En menos de dos meses se cumple un año del atentado terrorista en La Rambla de Barcelona, el 17 de agosto, a eso de las cinco de la tarde. Lo sé con suma precisión porque yo andaba allí, en el número 140. Y por volver a escribir un artículo que perdí a las 16.50 horas tuve que quedarme en la redacción y oír los gritos desde un quinto piso. Un error me hizo esquivar la catástrofe, aunque no me librara de presenciarla a vista de pájaro. No sirve de mucho todo eso para todos aquellos que me quisieron aleccionar desde el sofá de su casa con la tele encendida o repasando su Twitter para saber mejor que yo lo que ocurría en La Rambla.
Era impensable horas antes que un silencio estremecedor, de pronto, inundaría la arteria más transitada de mi ciudad, que se rompía con algún disparo de la policía y señales de walkie talkies. Me mantuve observando desde la ventana, viendo el ir y venir de los geos, de las furgonetas de antidisturbios, las ambulancias, los cuerpos en el suelo. En esas horas allí atrapada en la redacción, sin poder bajar a la calle hasta que hubiera la seguridad de que el sospechoso del atentado no andara escondido en algún edificio, pude comprobar la osadía de opinar alegremente desde la distancia, con esa contundencia que asusta. La irresistible imprudencia de creer que mantenerse como observador te dejará atrás de la actualidad. Así que mejor decir cualquier cosa, aunque solo sea ruido. Es cuando el ejercicio de analizar y empatizar, por tanto, queda anulado.

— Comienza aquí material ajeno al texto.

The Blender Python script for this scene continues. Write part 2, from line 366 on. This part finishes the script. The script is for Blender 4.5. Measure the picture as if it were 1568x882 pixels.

Desde que se hiciera pública la violación grupal en los Sanfermines de 2016, no ha habido noticia sobre el caso que no fuera acompañada del cuestionamiento de la víctima y, con ella, de todas las mujeres que han salido a explicar que también han sufrido un acoso, una violación, un abuso después de que les removiera el estómago el caso y se vieran reflejadas en esa chica. Pese a ello, se ha seguido oyendo un ¿pero ella se besó con uno, verdad?; ¿pero ella entró al portal, no?; ¿pero ella estaba sola en una plaza y se puso a hablar con ellos, verdad? Un sinfín de peros que confirman el trabajo que aún queda por hacer para que dejen de ocurrir esas salvajadas con los cuerpos de las mujeres.

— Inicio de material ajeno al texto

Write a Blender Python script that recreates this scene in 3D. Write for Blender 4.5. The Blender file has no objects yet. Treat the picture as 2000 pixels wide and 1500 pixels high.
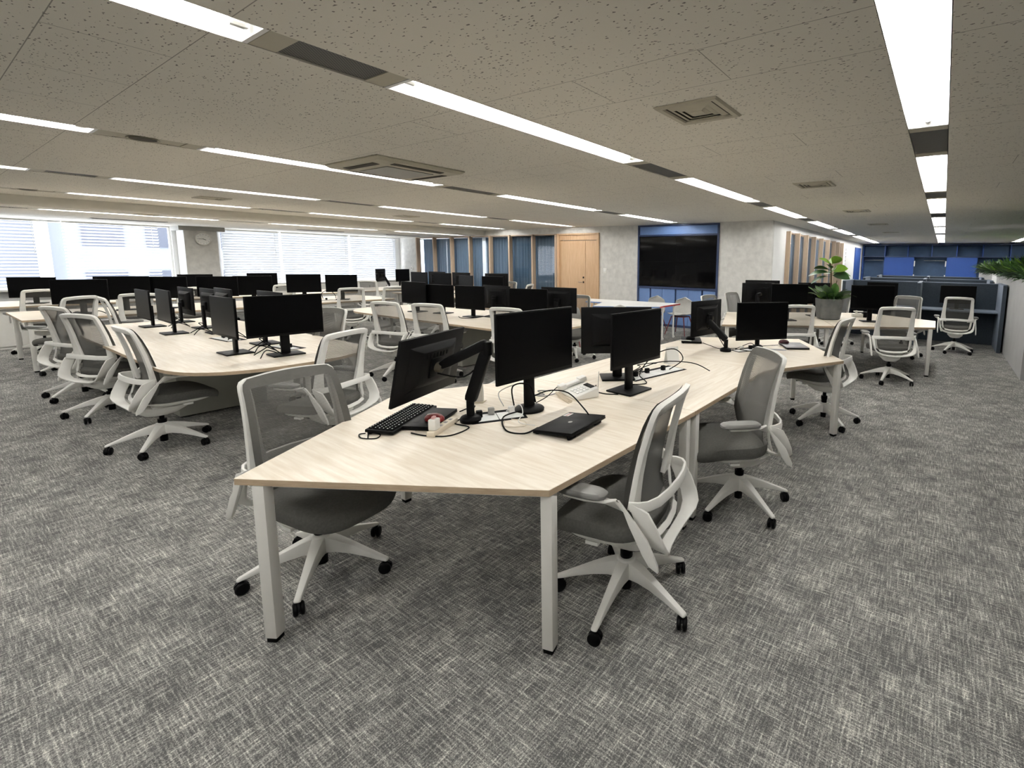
import bpy, bmesh, math, random
from mathutils import Vector, Matrix
random.seed(7)
PI = math.pi
SC = bpy.context.scene
COL = SC.collection
def rad(a): return a * PI / 180.0

# ------------------------------------------------------------------ materials
def new_mat(name):
    m = bpy.data.materials.new(name); m.use_nodes = True
    nt = m.node_tree
    return m, nt, nt.nodes['Principled BSDF'], nt.nodes['Material Output']
def setp(b, **k):
    for n, v in k.items():
        b.inputs[n.replace('_', ' ')].default_value = v
def plain(name, col, rough=0.5, metal=0.0, spec=0.5, bump=0.0, bscale=200.0, var=0.0, vscale=8.0):
    """A procedural surface: a colour with a little large-scale variation and fine grain."""
    m, nt, b, o = new_mat(name)
    setp(b, Roughness=rough, Metallic=metal)
    b.inputs['Specular IOR Level'].default_value = spec
    tc = nt.nodes.new('ShaderNodeTexCoord')
    if var > 0:
        n = nt.nodes.new('ShaderNodeTexNoise'); n.inputs['Scale'].default_value = vscale
        n.inputs['Detail'].default_value = 4
        r = nt.nodes.new('ShaderNodeValToRGB')
        r.color_ramp.elements[0].position = 0.3; r.color_ramp.elements[1].position = 0.7
        r.color_ramp.elements[0].color = tuple(c * (1 - var) for c in col[:3]) + (1,)
        r.color_ramp.elements[1].color = tuple(min(1, c * (1 + var)) for c in col[:3]) + (1,)
        nt.links.new(tc.outputs['Object'], n.inputs['Vector'])
        nt.links.new(n.outputs['Fac'], r.inputs['Fac'])
        nt.links.new(r.outputs['Color'], b.inputs['Base Color'])
    else:
        b.inputs['Base Color'].default_value = (*col[:3], 1)
    if bump > 0:
        n2 = nt.nodes.new('ShaderNodeTexNoise'); n2.inputs['Scale'].default_value = bscale
        bp = nt.nodes.new('ShaderNodeBump'); bp.inputs['Strength'].default_value = bump
        bp.inputs['Distance'].default_value = 0.002
        nt.links.new(tc.outputs['Object'], n2.inputs['Vector'])
        nt.links.new(n2.outputs['Fac'], bp.inputs['Height'])
        nt.links.new(bp.outputs['Normal'], b.inputs['Normal'])
    return m

def emit(name, col, strength):
    m, nt, b, o = new_mat(name)
    b.inputs['Base Color'].default_value = (0.9, 0.9, 0.9, 1)
    b.inputs['Emission Color'].default_value = (*col, 1)
    b.inputs['Emission Strength'].default_value = strength
    return m

def wood(name, ca, cb, axis=(1, 14, 14), scale=3.0, rough=0.45):
    m, nt, b, o = new_mat(name)
    setp(b, Roughness=rough); b.inputs['Specular IOR Level'].default_value = 0.35
    tc = nt.nodes.new('ShaderNodeTexCoord'); mp = nt.nodes.new('ShaderNodeMapping')
    mp.inputs['Scale'].default_value = axis
    n = nt.nodes.new('ShaderNodeTexNoise'); n.inputs['Scale'].default_value = scale
    n.inputs['Detail'].default_value = 6; n.inputs['Roughness'].default_value = 0.62
    n.inputs['Distortion'].default_value = 0.3
    r = nt.nodes.new('ShaderNodeValToRGB')
    r.color_ramp.elements[0].position = 0.35; r.color_ramp.elements[1].position = 0.66
    r.color_ramp.elements[0].color = (*ca, 1); r.color_ramp.elements[1].color = (*cb, 1)
    nt.links.new(tc.outputs['Object'], mp.inputs['Vector'])
    nt.links.new(mp.outputs['Vector'], n.inputs['Vector'])
    nt.links.new(n.outputs['Fac'], r.inputs['Fac'])
    nt.links.new(r.outputs['Color'], b.inputs['Base Color'])
    return m

def mesh_fabric(name, col, see):
    """Woven see-through mesh: fine horizontal ribs, part of the light passes between them."""
    m, nt, b, o = new_mat(name)
    setp(b, Roughness=0.85); b.inputs['Specular IOR Level'].default_value = 0.2
    b.inputs['Base Color'].default_value = (*col, 1)
    tc = nt.nodes.new('ShaderNodeTexCoord'); sp = nt.nodes.new('ShaderNodeSeparateXYZ')
    mu = nt.nodes.new('ShaderNodeMath'); mu.operation = 'MULTIPLY'; mu.inputs[1].default_value = 900.0
    si = nt.nodes.new('ShaderNodeMath'); si.operation = 'SINE'
    mr = nt.nodes.new('ShaderNodeMapRange')
    mr.inputs['From Min'].default_value = -1; mr.inputs['From Max'].default_value = 1
    mr.inputs['To Min'].default_value = max(0, see - 0.12); mr.inputs['To Max'].default_value = see + 0.12
    tr = nt.nodes.new('ShaderNodeBsdfTransparent'); mx = nt.nodes.new('ShaderNodeMixShader')
    nt.links.new(tc.outputs['Object'], sp.inputs[0]); nt.links.new(sp.outputs['Z'], mu.inputs[0])
    nt.links.new(mu.outputs[0], si.inputs[0]); nt.links.new(si.outputs[0], mr.inputs['Value'])
    # the weave closes up when seen at a slant
    lw = nt.nodes.new('ShaderNodeLayerWeight'); lw.inputs['Blend'].default_value = 0.5
    inv = nt.nodes.new('ShaderNodeMath'); inv.operation = 'SUBTRACT'; inv.inputs[0].default_value = 1.0
    pr = nt.nodes.new('ShaderNodeMath'); pr.operation = 'MULTIPLY'
    nt.links.new(lw.outputs['Facing'], inv.inputs[1]); nt.links.new(inv.outputs[0], pr.inputs[0])
    nt.links.new(mr.outputs[0], pr.inputs[1]); nt.links.new(pr.outputs[0], mx.inputs['Fac'])
    nt.links.new(b.outputs[0], mx.inputs[1]); nt.links.new(tr.outputs[0], mx.inputs[2])
    nt.links.new(mx.outputs[0], o.inputs['Surface'])
    return m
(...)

Estar convencidos de que tus decisiones sobre tu vestimenta, tus ganas de seguir bailando o de copas, de conocer gente no es otra cosa que una provocación para que te toquen, te agredan, te sometan. Todas esas opiniones vertidas sobre la víctima van achicándola, culpabilizándola y la actitud de ellos atenuándose hasta el punto de que no vean delito en sus actos. Así de perverso es como un agresor gana la libertad.
Muchas de las opiniones vertidas en redes culpabilizan a la víctima y atenúan la responsabilidad de los agresores, hasta el punto de no ver delito en sus actos
Mientras, hay una víctima que está viendo cómo se discute sobre si se negó o se dejó. Sobre si cerrar los ojos y acabar agazapada, acorralada contra la pared y gritando, como recoge literalmente la sentencia, no sean motivos suficientes para que claudiquen las alegres opiniones vertidas sobre su persona. Entonces, ¿por qué lo voy a querer contar si eso supondrá una lluvia de opiniones de quienes se creerán dueños de mi dolor para destriparlo? Preferir el silencio a cargar con el estigma.
Recientemente charlé con un amigo, que es fiscal, sobre la utilidad de hacer público un acoso o una violación en zonas que quizá solo sirven para hacer ruido, como son, por ejemplo, las redes sociales. Un espacio que entremezcla la inmediatez de escribir a la ligera un mensaje breve con el rastro que deja tu presencia digital que puede ser recuperado más tarde. Además de todo eso, hay varios peligros de mediatizarlo. Que se cuestione a la víctima y el objetivo de compartirlo públicamente, que se frivolice, que en vez de denunciarlo; que se normalice hasta el punto de que haya más hombres retorcidos emulando a La Manada, como se ha sabido esta semana con los varios casos en Canarias, en Molins de Rei y en el Puerto de Santa María.
Mi amigo, que sabe algo más del poder judicial español que las mentes brillantes y osadas que pululan en redes sociales y barras de bar, es un firme defensor de contarlo. «Contadlo siempre, hacedlo público. Es la única forma de que la actitud de la sociedad frente a las violaciones cambie». Que se sepa que una injusticia sufrida por una chica afecta a todos. Aunque eso suponga pasar por el tamiz de los que aleccionan insensibles desde el sofá.